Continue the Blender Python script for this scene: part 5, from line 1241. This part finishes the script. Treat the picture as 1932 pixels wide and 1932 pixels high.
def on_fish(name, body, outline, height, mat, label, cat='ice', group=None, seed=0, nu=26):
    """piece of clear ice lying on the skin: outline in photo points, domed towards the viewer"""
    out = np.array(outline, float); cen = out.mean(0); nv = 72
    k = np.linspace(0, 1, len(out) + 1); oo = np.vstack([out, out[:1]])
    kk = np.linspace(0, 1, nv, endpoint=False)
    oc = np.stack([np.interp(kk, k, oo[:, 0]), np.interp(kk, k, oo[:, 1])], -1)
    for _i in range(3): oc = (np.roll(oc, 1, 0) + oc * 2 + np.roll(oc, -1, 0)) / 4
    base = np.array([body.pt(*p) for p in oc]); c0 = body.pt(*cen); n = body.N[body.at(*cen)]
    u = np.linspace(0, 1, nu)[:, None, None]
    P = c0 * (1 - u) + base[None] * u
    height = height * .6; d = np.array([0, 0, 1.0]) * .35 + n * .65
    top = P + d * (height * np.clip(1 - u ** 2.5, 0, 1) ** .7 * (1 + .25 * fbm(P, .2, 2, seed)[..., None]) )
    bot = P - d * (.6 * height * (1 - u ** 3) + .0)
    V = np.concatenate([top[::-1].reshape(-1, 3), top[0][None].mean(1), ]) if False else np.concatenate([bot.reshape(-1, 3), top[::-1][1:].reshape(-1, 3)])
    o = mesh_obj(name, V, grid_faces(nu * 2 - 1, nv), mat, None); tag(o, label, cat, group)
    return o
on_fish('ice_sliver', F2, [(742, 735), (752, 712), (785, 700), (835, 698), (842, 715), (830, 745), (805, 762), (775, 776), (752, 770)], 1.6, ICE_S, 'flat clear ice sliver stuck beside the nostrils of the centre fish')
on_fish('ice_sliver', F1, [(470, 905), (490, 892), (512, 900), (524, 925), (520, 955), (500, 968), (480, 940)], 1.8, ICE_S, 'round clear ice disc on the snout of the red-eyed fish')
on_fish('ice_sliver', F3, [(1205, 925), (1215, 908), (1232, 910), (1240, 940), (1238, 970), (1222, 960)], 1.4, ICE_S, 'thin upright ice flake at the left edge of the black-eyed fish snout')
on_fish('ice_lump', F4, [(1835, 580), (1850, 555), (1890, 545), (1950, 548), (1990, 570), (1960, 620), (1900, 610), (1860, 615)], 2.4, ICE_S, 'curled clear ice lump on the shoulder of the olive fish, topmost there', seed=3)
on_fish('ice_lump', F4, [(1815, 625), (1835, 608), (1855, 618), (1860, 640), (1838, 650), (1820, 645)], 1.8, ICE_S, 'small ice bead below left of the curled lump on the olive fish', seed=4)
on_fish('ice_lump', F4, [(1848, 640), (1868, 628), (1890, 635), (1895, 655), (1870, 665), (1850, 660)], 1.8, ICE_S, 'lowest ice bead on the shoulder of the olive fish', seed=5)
■ ■ ■ ■ ■
# What you will do
Copy all of the data. Keep every word exactly as it is.

# Full response
Continue the Blender Python script for this scene: part 5, from line 1241. This part finishes the script. Treat the picture as 1932 pixels wide and 1932 pixels high.
def on_fish(name, body, outline, height, mat, label, cat='ice', group=None, seed=0, nu=26):
    """piece of clear ice lying on the skin: outline in photo points, domed towards the viewer"""
    out = np.array(outline, float); cen = out.mean(0); nv = 72
    k = np.linspace(0, 1, len(out) + 1); oo = np.vstack([out, out[:1]])
    kk = np.linspace(0, 1, nv, endpoint=False)
    oc = np.stack([np.interp(kk, k, oo[:, 0]), np.interp(kk, k, oo[:, 1])], -1)
    for _i in range(3): oc = (np.roll(oc, 1, 0) + oc * 2 + np.roll(oc, -1, 0)) / 4
    base = np.array([body.pt(*p) for p in oc]); c0 = body.pt(*cen); n = body.N[body.at(*cen)]
    u = np.linspace(0, 1, nu)[:, None, None]
    P = c0 * (1 - u) + base[None] * u
    height = height * .6; d = np.array([0, 0, 1.0]) * .35 + n * .65
    top = P + d * (height * np.clip(1 - u ** 2.5, 0, 1) ** .7 * (1 + .25 * fbm(P, .2, 2, seed)[..., None]) )
    bot = P - d * (.6 * height * (1 - u ** 3) + .0)
    V = np.concatenate([top[::-1].reshape(-1, 3), top[0][None].mean(1), ]) if False else np.concatenate([bot.reshape(-1, 3), top[::-1][1:].reshape(-1, 3)])
    o = mesh_obj(name, V, grid_faces(nu * 2 - 1, nv), mat, None); tag(o, label, cat, group)
    return o
on_fish('ice_sliver', F2, [(742, 735), (752, 712), (785, 700), (835, 698), (842, 715), (830, 745), (805, 762), (775, 776), (752, 770)], 1.6, ICE_S, 'flat clear ice sliver stuck beside the nostrils of the centre fish')
on_fish('ice_sliver', F1, [(470, 905), (490, 892), (512, 900), (524, 925), (520, 955), (500, 968), (480, 940)], 1.8, ICE_S, 'round clear ice disc on the snout of the red-eyed fish')
on_fish('ice_sliver', F3, [(1205, 925), (1215, 908), (1232, 910), (1240, 940), (1238, 970), (1222, 960)], 1.4, ICE_S, 'thin upright ice flake at the left edge of the black-eyed fish snout')
on_fish('ice_lump', F4, [(1835, 580), (1850, 555), (1890, 545), (1950, 548), (1990, 570), (1960, 620), (1900, 610), (1860, 615)], 2.4, ICE_S, 'curled clear ice lump on the shoulder of the olive fish, topmost there', seed=3)
on_fish('ice_lump', F4, [(1815, 625), (1835, 608), (1855, 618), (1860, 640), (1838, 650), (1820, 645)], 1.8, ICE_S, 'small ice bead below left of the curled lump on the olive fish', seed=4)
on_fish('ice_lump', F4, [(1848, 640), (1868, 628), (1890, 635), (1895, 655), (1870, 665), (1850, 660)], 1.8, ICE_S, 'lowest ice bead on the shoulder of the olive fish', seed=5)